Hugo Griffiths, the consumer editor of online car marketplace Carwow, has a similar view: “Ministers can come up with all manner of high-minded policies from the back of an electric limousine, yet there remains a huge gulf between blue-sky political thinking, and how much cobalt and lithium can actually be dug out of the ground for EV battery packs.”
With that in mind, I was very interested in a report from Australia. Engineers at the University of New South Wales having been working with the mining industry to reduce their carbon footprint.
What these clever guys have done is adapt a heavy plant diesel engine to run mainly on Hydrogen.
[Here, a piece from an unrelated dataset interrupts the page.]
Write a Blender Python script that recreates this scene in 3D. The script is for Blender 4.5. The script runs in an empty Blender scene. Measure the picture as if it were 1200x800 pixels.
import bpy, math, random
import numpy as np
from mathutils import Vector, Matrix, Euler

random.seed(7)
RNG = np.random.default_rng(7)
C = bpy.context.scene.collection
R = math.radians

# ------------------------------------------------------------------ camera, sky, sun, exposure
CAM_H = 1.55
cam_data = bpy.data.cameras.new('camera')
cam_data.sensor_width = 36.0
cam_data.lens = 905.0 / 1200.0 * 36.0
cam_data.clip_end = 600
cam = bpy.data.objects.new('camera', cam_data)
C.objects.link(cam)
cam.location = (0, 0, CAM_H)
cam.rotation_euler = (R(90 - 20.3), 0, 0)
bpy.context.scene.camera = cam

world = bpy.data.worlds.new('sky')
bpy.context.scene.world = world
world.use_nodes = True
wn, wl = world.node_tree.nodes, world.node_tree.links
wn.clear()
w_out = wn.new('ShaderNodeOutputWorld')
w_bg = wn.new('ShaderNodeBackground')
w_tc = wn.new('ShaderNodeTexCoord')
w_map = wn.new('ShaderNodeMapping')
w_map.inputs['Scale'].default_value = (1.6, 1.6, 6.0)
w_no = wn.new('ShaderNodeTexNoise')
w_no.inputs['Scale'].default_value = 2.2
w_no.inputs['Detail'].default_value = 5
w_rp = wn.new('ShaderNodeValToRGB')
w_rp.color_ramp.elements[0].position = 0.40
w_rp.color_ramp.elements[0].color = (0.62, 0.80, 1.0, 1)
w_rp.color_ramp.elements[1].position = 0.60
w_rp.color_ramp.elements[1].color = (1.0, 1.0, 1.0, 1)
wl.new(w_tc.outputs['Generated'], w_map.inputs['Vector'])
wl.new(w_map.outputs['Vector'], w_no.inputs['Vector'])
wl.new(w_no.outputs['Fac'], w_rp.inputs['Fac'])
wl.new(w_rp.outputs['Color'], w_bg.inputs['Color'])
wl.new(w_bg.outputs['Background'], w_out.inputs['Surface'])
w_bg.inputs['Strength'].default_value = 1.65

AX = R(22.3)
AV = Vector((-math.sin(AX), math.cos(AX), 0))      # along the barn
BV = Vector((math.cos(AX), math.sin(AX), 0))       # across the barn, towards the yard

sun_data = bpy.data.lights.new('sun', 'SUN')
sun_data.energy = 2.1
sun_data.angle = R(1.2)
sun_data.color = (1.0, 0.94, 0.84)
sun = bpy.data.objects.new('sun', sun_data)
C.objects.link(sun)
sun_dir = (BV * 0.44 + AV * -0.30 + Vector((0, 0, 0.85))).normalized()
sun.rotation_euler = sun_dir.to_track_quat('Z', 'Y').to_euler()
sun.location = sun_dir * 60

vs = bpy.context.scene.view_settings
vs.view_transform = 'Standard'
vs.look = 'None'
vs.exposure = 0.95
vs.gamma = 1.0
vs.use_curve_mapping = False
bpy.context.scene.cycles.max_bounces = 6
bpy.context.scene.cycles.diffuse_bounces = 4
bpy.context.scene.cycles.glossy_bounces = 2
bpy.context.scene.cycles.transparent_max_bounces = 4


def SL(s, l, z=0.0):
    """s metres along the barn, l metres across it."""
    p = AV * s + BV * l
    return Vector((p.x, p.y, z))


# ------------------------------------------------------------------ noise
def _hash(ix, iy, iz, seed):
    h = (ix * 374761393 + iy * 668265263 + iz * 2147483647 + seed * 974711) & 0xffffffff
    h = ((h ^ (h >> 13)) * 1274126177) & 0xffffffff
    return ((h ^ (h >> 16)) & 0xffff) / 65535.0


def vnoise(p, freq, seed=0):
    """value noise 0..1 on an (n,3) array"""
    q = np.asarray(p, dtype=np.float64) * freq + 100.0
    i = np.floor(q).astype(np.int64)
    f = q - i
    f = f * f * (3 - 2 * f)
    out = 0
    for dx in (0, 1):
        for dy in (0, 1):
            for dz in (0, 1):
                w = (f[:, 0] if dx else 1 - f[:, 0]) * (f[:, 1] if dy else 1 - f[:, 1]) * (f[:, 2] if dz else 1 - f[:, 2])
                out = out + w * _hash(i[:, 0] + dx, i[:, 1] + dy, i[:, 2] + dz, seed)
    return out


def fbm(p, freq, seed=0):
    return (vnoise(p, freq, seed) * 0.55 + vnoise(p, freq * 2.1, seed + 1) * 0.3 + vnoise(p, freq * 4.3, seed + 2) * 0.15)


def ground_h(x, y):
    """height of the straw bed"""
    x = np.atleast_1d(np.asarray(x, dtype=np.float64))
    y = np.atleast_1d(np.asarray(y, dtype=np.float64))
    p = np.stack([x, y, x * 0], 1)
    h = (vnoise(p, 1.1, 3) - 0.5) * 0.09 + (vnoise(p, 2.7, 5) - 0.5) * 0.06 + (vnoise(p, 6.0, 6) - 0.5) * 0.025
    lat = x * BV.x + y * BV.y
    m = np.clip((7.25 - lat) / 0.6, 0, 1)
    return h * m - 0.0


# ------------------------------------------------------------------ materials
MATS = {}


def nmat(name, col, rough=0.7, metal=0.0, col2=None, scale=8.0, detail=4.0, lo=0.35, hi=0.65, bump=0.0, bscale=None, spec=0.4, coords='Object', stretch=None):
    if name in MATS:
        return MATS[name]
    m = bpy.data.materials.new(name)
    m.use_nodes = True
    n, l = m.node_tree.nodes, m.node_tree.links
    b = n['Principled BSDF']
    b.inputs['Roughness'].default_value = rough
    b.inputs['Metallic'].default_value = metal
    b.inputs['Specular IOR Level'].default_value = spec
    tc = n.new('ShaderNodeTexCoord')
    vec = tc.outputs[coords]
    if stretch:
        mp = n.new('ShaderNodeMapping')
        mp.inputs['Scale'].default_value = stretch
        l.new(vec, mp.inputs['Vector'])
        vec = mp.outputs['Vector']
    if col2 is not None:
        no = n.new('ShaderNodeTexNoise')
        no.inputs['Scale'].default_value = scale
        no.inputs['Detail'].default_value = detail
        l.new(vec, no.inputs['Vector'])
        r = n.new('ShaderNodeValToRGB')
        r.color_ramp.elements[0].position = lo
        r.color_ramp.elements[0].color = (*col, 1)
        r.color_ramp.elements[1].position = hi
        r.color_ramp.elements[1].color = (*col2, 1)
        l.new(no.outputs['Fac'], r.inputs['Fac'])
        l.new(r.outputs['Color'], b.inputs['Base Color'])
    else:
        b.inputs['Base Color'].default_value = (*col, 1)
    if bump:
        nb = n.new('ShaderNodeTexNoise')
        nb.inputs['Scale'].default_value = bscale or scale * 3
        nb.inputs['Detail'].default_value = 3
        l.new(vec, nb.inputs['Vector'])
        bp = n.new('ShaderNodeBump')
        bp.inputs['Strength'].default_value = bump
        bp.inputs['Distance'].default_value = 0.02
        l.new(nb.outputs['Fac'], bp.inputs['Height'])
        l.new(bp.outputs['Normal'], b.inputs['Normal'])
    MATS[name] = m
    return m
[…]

The adapted engine runs on 90 percent hydrogen with a small amount of diesel (presumably 10 percent).
The result is an 85 percent drop in CO2 emissions.
Not perfect, but to my simple mind, it seems that, by adapting existing technology we could obtain an immediate significant operating benefit. When you remember, see above, that EVs produce so much more CO2 being manufactured, than ICE vehicles, it could truly be a game changer.
ULEZ or Ultra Low Emission Zone is probably not a concept with which most of you will be familiar. The idea is simple: when traffic generated pollution has reached unacceptable levels, the local council can create a ULEZ. The intention of the ULEZ is to deter the use of older vehicles with more polluting engines.
The council can’t quite ban them, access rights and all that, but it can introduce a daily charge to encourage owners to either get a less polluting car or use public transport. Central London has such a zone and now the London Mayor is planning to roll this out across the whole of the capital.
The reason is quite rational: pollution is too high, and people are dying. Notwithstanding that, some of the Boroughs, the county of London is made up of 33 Boroughs, have told the mayor that they will not allow him to install the enforcement cameras and signs on their roads. I wonder how many deaths they would consider to be OK?